Meet Scott Rosenberg and Lily Donge, the new faces of retail brokerage.

Recent graduates of Ivy League MBA programs - Mr. Rosenberg from Wharton, Ms. Donge from Yale - the two probably would never have taken a job with a retail broker a generation ago.

But much has changed. Brokerage houses like their employer, Donaldson, Lufkin, & Jenrette, snap up MBAs to staff high-powered "private client" groups catering to affluent investors.

A career as a high-end financial adviser offers the potential of six- figure incomes, but without the pressures and grueling hours of a more conventional MBA pursuit like investment banking. A handful of brokers, including DLJ and Goldman Sachs & Co., hire only MBAs for their entry-level private client groups - and only from the very top schools.

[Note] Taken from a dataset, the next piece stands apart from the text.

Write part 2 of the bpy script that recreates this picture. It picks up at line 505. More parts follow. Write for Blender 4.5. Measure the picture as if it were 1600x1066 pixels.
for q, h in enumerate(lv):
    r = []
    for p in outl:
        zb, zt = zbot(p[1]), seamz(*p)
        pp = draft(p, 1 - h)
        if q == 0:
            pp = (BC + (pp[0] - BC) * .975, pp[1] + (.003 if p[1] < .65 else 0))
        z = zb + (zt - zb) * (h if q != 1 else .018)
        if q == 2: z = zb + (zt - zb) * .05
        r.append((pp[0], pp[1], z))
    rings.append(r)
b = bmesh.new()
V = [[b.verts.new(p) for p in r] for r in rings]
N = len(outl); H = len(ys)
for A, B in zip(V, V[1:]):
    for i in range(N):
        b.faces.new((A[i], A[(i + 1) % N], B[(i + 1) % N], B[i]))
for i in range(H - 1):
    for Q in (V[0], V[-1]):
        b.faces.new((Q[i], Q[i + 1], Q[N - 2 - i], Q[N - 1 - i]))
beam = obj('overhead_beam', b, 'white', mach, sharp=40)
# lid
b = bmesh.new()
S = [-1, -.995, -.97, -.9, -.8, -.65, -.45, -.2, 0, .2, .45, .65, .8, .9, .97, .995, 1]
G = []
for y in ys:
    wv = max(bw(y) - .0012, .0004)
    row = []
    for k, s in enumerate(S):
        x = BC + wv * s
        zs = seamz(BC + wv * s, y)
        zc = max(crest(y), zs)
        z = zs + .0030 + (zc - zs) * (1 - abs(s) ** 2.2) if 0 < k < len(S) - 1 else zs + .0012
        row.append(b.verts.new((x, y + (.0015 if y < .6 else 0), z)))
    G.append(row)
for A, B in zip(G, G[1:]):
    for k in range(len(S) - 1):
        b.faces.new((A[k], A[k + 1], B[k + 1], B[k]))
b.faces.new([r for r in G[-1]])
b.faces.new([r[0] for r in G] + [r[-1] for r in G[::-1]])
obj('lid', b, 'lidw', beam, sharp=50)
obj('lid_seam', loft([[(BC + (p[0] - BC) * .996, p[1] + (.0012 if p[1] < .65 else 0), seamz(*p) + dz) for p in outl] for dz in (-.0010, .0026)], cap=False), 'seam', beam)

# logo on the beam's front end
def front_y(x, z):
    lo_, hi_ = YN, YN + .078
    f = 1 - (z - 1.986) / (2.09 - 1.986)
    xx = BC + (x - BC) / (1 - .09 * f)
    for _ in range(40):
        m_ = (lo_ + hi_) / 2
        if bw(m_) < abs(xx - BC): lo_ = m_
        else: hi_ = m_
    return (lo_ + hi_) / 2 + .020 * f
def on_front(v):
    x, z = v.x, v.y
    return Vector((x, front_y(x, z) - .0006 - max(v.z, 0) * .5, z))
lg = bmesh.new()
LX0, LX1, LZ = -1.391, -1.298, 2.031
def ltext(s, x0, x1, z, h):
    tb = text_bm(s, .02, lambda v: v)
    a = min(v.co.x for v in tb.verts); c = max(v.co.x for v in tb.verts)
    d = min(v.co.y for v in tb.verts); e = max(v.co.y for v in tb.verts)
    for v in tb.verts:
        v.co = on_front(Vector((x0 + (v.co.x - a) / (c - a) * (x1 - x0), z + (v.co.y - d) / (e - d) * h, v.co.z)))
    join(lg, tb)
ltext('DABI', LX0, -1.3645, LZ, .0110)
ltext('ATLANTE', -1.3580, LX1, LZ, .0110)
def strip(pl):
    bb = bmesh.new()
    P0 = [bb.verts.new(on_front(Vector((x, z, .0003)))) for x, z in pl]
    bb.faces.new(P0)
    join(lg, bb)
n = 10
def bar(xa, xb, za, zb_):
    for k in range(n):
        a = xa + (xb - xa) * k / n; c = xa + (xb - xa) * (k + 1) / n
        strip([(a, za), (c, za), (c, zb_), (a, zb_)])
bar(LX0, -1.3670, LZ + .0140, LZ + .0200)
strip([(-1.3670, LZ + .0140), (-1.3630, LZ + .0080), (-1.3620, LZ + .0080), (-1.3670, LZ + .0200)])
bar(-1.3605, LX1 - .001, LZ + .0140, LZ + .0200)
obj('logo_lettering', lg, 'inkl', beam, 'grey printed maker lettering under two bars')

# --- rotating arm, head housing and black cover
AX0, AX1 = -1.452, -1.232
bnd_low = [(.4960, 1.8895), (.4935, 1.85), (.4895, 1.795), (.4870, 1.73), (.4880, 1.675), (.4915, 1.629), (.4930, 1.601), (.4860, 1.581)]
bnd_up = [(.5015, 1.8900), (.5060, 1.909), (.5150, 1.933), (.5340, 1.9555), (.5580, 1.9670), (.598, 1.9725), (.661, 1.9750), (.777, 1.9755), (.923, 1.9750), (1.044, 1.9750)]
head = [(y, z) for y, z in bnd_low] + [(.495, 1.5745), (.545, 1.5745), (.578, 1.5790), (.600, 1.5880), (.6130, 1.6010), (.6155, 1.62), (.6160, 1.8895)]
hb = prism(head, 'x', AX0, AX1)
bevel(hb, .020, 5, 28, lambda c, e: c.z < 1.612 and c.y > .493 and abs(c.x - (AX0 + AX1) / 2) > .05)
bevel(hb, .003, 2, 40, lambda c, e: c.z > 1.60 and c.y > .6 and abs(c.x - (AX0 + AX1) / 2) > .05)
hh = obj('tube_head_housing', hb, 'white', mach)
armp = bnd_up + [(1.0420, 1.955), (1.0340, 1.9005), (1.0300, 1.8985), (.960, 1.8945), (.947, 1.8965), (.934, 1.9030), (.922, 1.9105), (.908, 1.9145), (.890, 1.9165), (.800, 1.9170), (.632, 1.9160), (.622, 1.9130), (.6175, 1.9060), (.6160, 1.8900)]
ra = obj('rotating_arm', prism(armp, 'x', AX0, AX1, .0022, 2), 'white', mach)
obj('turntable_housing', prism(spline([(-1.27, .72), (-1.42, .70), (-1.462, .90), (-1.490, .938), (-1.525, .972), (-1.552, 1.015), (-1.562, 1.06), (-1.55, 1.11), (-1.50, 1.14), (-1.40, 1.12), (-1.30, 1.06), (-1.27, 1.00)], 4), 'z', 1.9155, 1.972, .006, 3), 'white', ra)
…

"I wouldn't have been able to get into this program," says Mike Campbell, the head of DLJ's brokerage unit. Mr. Campbell went to New York University at night.

Mr. Rosenberg returned to Wharton so he could escape a career as a corporate lawyer. Though he spent a summer working for an investment bank, he saw there some of the same bureaucratic minefields as in law.

By comparison, high-end brokerage gives him a certain freedom he likens to entrepreneurship. "I'm getting paid to start my own business," he says.

Mr. Donge, a native of Vietnam, says a career in retail brokerage appeals to her "because it involves a more generalist approach" to markets.